Movie Reviews
A Big Bold Beautiful Journey
"Journey" harks back to some of the better films from two decades ago, but much too cute for its own good, it pales in comparison.
A Big Bold Beautiful Journey (2025)
At first glance, Kogonada appears to be continuing his ascent from media study video essayist to major filmmaker. A Big Bold Beautiful Journey is his third and biggest narrative feature, expanding the budget and reach of his highly acclaimed Columbus (2017) and After Yang (2021). This time out, Kogonada lets others handle writing and editing, making this his first feature as a for-hire director. The credits are not mere trivia, but a caution to those who have pegged the mononymous Korean American as an artist to watch.
Veteran comedy scribe Seth Reiss, who made a fine feature debut on 2022’s biting The Menu, opts for something that is simultaneously harder to classify and yet more familiar than his breakthrough script. Journey leans heavily upon a 2000s style of offbeat comedy, recalling works like Stranger Than Fiction and Charlie Kaufman’s Synecdoche, New York and Eternal Sunshine of the Spotless Mind with a mere fraction of their originality and little of their success.

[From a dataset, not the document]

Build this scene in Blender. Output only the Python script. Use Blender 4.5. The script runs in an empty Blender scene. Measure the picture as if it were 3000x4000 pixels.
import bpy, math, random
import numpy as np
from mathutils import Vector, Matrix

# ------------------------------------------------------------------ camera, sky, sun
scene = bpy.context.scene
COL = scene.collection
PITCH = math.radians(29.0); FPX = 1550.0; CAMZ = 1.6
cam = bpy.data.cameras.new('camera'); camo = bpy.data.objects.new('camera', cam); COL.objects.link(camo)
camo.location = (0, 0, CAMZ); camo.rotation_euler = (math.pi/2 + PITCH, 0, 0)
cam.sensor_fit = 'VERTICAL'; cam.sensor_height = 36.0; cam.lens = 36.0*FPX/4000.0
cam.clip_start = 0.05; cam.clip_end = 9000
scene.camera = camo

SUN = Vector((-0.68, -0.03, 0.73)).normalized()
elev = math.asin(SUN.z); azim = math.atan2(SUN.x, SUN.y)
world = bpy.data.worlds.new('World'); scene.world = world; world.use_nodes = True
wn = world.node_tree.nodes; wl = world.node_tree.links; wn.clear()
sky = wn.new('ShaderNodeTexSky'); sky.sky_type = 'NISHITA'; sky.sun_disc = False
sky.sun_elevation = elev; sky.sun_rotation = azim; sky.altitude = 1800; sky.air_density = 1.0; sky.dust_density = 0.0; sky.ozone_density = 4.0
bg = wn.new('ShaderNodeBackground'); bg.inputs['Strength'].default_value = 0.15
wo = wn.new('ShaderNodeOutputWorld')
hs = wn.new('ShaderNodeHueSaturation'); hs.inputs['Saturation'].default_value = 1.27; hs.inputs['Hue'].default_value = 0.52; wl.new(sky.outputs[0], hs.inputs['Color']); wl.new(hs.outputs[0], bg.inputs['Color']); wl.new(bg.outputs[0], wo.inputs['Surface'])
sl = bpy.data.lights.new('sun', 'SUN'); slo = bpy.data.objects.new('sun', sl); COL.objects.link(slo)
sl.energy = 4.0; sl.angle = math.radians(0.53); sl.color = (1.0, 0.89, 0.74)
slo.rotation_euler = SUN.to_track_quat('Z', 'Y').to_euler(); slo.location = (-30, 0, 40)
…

Colin Farrell plays David, an Irish-American man who finds his car with a boot on its tire on the weekend he is to attend a wedding. A perfectly-placed sign leads him to a car rental experience like no other. In an oversized warehouse, David is the only customer and the two employees helping him (Kevin Kline and Phoebe Waller-Bridge) wield his headshot like casting agents before connecting him with a 1994 Saturn and upselling him on a GPS device. At the wedding, David gets introduced to Sarah (Margot Robbie), a woman who lives in a different part of his same unnamed city.

Sparks do not fly, even though words, a dance offer, and a marriage proposal ensue. But the shared social function is but the start of David and Sarah’s journey. A seemingly improbable reunion at Burger King and a broken car later, the two are following the GPS device’s directions together and ending up at remote doors that take them to various chapters from each of their pasts.
With its magical realism and calculated quirks, Journey harks back to some of the better films from two decades ago, but much too cute for its own good, it pales in comparison. David and Sarah’s adventure through space and time never packs the emotional wallop it’s supposed to and even as a mere romcom couple, the two don’t win us over as intended. The whimsy is all over the place, not just in the space-time continuum but narratively. We come to understand where past romances fell flat for each lead and some of the family drama that continues to hang over them. But the stops on this journey are belabored and meandering.

Farrell and Robbie, each wielding one of the strongest resumes among their respective age groups, tap into their well-established goodwill to elicit sympathy, but their characters and trajectories are a collection of dramatic tropes, period details, and allusions to much better movies.
For example, the GPS has the red eye of 2001‘s menacing computer HAL. When the car bursts into flames, Kogonada copies the staging directly from Planes, Trains and Automobiles. It’s a safe bet that someone watching a theatrically released, original R-rated movie in 2025 is a fan of cinema and will appreciate the homages scattered throughout. It’s also a safe bet that these nods will not dupe moviegoers into thinking they are watching a cutting-edge new classic.
Reiss’ screenplay fails the film more than Kogonada’s direction, which is full of visual flair when it wants to be but repeatedly falls back into a conventional presentation of tired themes. There is nothing but the ages of the cast that will tie this film to 2025 and while that alone is no problem, you expect more from two actors we’ve seen in a few of the decade’s best works who have their well-earned pick of Hollywood projects at their disposal.